A crowd gathered for a party on the lawn of the Kansas City Museum in the Historic Northeast. Eboni Fondren wore a bright pink hat and gown for the event which allowed attendees a sneak peek at the newly-renovated Corinthian Hall.
“Oh, I love it," Fondren says. "I've been here a couple of times through the transition, and it's beautiful, like, absolutely stunning.”
Once the doors opened, visitors streamed into the grand hall on the first floor where Regina Nouhan was having a look around.
“Every little place you look, something has been thought about and attended to in such a nice way," Nouhan observed. "It's just lovely, you know, there is such opulence here, but it's so elegantly done that you just can't help but appreciate it. It's really quite stunning. It's really just a lovely surprise to reconnect with this beautiful building."
For Kim Weinberger, exploring the building brought back childhood memories.
“I grew up here in Kansas City. So the schools would tour this building a lot," Weinberger remembered. "We came for a lot of visits and it feels good to see it in its grand opulence.”
The history of the Kansas City Museum
Corinthian Hall was built in 1910 for Gilded Age lumber baron Robert A. Long. And for more than two decades the Long family lived in the four-story mansion. Later the building was donated and converted into a science museum. In the 1950s, the museum featured natural history exhibits with stuffed animals in lifelike dioramas and exhibits of fossils, rocks, and minerals.
Several decades later the museum had outgrown the space and Union Station was chosen as the site for a new science museum.
From 2005 to December 2013, the Kansas City Museum was managed by Union Station Kansas City, Inc., the same organization that maintains Kansas City's Union Station. And in May 2021, the Kansas City Museum Foundation entered into a cooperative agreement with the city of Kansas City, Missouri, Parks and Recreation Department to operate and manage the museum.
Since May 2017, the museum has been closed for repairs. The restoration and renovation project spanned seven years and involved hundreds of workers.
A long awaited party
Among the partygoers was Chiluba Musonda who is the deputy director of operations.

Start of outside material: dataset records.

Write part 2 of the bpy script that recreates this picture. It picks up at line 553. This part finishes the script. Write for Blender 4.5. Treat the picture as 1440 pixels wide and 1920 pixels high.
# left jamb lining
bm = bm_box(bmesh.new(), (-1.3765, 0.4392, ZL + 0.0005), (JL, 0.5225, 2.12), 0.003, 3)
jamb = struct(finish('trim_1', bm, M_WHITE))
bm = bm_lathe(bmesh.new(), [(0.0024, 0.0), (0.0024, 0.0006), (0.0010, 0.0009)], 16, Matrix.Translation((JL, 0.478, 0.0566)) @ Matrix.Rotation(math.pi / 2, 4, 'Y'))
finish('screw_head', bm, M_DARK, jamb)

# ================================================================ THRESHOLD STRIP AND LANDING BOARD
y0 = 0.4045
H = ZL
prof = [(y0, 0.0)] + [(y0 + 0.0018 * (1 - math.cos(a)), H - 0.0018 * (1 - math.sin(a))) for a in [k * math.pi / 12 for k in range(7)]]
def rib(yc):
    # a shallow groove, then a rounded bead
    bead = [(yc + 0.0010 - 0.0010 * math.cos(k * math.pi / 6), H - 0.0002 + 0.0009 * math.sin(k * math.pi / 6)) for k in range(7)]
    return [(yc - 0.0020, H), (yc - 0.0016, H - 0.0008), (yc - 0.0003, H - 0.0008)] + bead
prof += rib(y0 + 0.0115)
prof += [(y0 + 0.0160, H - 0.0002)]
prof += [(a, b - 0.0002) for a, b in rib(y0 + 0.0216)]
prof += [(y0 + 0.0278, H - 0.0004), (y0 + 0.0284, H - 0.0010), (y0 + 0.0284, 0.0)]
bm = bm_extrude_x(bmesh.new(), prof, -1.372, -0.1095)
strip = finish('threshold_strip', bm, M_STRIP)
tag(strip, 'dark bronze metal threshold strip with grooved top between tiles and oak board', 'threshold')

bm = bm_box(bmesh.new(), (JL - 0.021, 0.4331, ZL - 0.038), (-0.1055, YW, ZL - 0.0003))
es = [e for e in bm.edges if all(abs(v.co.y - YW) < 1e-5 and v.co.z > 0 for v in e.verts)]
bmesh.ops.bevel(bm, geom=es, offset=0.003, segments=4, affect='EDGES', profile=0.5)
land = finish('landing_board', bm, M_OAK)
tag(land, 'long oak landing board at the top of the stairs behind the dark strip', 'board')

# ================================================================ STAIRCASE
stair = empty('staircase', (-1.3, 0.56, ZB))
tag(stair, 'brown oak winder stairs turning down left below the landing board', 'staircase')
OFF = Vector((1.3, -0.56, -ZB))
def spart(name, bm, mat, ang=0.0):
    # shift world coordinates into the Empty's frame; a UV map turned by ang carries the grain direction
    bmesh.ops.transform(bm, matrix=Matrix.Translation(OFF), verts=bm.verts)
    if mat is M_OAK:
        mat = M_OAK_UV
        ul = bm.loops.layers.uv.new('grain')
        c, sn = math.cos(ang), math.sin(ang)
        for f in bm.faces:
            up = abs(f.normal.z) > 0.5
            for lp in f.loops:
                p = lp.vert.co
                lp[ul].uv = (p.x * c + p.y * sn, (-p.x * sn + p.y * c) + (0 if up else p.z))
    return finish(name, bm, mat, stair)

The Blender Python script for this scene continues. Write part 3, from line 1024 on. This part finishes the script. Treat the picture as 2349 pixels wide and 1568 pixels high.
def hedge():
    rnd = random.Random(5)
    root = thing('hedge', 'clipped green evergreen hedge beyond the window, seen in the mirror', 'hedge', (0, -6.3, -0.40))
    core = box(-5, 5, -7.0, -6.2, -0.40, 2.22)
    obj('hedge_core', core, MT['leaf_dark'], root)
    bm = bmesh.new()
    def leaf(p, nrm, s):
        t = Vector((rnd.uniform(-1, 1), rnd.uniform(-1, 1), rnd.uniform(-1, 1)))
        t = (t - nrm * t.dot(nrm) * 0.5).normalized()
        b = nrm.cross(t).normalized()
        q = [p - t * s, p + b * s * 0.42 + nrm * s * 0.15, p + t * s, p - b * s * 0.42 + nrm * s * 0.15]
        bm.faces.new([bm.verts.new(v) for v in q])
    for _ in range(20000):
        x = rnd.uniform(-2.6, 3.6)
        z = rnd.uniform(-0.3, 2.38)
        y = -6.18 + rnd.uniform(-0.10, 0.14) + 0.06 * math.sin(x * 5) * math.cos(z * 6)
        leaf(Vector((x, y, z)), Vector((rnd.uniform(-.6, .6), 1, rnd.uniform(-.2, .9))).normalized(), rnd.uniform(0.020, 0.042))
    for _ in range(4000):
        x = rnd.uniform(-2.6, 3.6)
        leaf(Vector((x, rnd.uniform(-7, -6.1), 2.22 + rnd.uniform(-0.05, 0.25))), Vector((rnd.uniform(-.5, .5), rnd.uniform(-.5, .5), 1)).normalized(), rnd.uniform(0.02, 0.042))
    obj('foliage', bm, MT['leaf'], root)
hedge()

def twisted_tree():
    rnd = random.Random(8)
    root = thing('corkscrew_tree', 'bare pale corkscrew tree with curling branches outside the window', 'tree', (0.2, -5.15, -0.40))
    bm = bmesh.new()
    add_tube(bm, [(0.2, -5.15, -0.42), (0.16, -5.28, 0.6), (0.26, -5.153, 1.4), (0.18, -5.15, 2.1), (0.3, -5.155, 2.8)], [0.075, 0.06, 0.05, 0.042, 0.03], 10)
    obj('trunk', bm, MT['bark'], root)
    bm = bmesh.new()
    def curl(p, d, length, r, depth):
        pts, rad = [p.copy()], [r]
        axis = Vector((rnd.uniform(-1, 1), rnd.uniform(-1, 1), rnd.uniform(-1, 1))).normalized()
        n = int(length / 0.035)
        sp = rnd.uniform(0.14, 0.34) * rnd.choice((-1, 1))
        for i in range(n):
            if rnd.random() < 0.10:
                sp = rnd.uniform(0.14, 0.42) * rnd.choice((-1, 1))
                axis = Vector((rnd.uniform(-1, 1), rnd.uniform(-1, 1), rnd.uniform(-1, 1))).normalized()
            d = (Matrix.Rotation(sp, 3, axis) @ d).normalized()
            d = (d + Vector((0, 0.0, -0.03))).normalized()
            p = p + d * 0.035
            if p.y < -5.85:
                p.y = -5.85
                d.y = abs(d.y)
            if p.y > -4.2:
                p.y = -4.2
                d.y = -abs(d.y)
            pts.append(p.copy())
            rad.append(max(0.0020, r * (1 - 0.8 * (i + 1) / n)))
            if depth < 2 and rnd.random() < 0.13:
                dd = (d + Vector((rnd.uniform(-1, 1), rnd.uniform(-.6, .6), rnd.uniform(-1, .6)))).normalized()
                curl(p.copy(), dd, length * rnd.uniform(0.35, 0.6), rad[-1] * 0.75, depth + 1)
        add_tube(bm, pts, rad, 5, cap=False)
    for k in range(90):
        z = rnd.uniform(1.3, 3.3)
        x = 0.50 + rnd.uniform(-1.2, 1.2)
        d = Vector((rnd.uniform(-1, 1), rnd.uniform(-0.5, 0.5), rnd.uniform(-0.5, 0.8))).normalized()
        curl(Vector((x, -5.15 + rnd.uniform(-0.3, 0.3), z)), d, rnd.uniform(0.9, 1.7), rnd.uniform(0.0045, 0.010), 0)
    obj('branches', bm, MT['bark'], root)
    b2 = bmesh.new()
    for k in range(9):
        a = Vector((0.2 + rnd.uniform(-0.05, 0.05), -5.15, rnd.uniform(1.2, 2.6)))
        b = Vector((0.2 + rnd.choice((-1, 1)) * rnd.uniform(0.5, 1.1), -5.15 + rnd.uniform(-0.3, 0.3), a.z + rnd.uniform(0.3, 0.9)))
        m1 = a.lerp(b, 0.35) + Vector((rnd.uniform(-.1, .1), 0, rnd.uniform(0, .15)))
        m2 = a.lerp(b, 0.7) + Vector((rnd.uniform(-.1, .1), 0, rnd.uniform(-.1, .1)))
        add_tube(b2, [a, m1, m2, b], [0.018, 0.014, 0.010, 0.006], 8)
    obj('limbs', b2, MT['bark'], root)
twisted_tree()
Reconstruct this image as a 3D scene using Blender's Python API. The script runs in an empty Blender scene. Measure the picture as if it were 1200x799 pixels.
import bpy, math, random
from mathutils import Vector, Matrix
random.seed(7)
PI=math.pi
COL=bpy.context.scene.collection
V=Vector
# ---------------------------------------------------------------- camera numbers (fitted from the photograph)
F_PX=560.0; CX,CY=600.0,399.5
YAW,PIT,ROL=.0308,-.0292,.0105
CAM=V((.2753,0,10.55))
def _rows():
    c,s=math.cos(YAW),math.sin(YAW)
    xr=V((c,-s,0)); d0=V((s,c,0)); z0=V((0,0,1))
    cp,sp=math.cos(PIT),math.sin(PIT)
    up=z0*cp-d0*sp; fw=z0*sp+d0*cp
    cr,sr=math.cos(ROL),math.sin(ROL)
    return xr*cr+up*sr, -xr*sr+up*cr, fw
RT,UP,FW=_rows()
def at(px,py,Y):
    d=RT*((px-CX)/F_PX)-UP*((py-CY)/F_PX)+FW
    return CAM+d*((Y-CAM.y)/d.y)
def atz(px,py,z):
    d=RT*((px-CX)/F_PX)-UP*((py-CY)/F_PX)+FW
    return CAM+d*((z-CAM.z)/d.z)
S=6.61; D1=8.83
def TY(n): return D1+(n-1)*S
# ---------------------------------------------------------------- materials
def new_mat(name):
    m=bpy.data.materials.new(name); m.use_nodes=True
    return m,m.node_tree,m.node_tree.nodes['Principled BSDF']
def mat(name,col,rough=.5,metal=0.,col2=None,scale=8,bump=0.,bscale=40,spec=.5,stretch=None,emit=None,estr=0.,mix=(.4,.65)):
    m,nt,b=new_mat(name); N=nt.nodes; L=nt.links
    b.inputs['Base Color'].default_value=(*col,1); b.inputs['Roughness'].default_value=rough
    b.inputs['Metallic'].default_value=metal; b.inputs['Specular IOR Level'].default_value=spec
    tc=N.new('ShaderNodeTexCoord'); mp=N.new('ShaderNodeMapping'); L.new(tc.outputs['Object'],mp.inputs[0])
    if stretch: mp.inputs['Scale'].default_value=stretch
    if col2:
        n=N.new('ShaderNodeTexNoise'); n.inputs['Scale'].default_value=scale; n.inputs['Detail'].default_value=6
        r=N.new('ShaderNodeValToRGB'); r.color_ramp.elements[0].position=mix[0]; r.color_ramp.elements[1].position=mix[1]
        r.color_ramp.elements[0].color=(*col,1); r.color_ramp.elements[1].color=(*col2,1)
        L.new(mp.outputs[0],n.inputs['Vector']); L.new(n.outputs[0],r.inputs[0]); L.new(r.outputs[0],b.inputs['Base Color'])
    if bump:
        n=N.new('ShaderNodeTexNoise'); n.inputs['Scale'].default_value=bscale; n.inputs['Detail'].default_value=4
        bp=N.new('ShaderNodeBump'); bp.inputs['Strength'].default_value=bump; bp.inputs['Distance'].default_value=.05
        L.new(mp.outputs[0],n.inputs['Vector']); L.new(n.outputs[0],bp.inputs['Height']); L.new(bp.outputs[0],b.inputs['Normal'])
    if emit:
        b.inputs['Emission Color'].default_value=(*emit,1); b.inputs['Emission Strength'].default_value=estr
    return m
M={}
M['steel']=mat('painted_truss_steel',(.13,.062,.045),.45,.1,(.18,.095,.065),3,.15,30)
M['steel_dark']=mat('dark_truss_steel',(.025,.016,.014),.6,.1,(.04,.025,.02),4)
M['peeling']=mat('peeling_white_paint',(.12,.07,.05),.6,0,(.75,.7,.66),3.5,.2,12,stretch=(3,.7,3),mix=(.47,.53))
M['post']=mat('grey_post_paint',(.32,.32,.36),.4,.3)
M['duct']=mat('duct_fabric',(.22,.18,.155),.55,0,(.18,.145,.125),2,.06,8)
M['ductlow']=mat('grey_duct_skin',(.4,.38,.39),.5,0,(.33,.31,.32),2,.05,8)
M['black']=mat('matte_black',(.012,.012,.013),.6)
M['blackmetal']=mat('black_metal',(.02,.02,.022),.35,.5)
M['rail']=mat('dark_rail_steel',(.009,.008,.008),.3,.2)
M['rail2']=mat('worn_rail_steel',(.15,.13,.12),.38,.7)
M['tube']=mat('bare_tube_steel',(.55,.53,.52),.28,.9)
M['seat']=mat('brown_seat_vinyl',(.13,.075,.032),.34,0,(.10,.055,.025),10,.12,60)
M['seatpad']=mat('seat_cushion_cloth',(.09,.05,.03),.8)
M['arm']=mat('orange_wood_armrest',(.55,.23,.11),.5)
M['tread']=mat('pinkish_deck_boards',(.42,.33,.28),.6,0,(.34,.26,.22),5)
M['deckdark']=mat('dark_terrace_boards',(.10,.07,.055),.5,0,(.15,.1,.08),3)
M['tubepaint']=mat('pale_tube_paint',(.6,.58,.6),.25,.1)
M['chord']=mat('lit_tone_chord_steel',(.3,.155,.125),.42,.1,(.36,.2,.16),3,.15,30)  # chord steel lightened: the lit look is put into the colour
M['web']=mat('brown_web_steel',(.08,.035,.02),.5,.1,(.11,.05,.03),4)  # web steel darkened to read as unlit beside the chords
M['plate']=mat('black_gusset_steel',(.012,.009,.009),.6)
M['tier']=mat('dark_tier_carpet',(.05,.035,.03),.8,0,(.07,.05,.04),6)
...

“There's a lot of work we still have to finish up and do," said Musonda. "But just to see people walking around, it really warms the heart because there's a lot of work that goes into this.”
“Over a thousand hands have touched this building in terms of the work, from electricians to plumbers to the guys who work on the HVAC system," Musonda said. "So it's been a team effort and to have all different kinds of people contribute to the reopening says a lot. So super happy. Super excited.”
Anna Marie Tutera is the executive director of the museum. For Tutera and her staff, modernizing and restoring the building was just the first step in a long process. The museum reopens on Oct. 21 with a new mission.
“Once we determined that the Kansas City Museum was going to feature untold stories about Kansas City's history, that this was going to be kind of a people's history, that we were going to embrace the best of what a city museum can do for a community, that we were going to focus on civic unity and social justice, then that really led the design process,” Tutera explained.
Rotating exhibits will feature neighborhood galleries and artifacts from the museum’s collections. The exhibits will help tell the story of Kansas City’s diverse, cultural history.
“We don't ever really know the whole story, right?" Tutera said. "History is broken into all of these pieces and so it's you know, it's a retelling, it's an interpretation. But we wanted to do it in a way where we are engaging multiple perspectives.”
Out on the front lawn Wayne Giles took in the festive scene while waiting for the next tour to begin.
“I'm not a long time resident of Kansas City — only about 38 years," Giles joked. "But I remember it as the R.A. Long Mansion and it was in disrepair and it is wonderful that the Kansas City Museum is taking it and now able to raise the funds for renovation. I'm looking forward to the grand opening, or re-grand opening, whatever they call it.”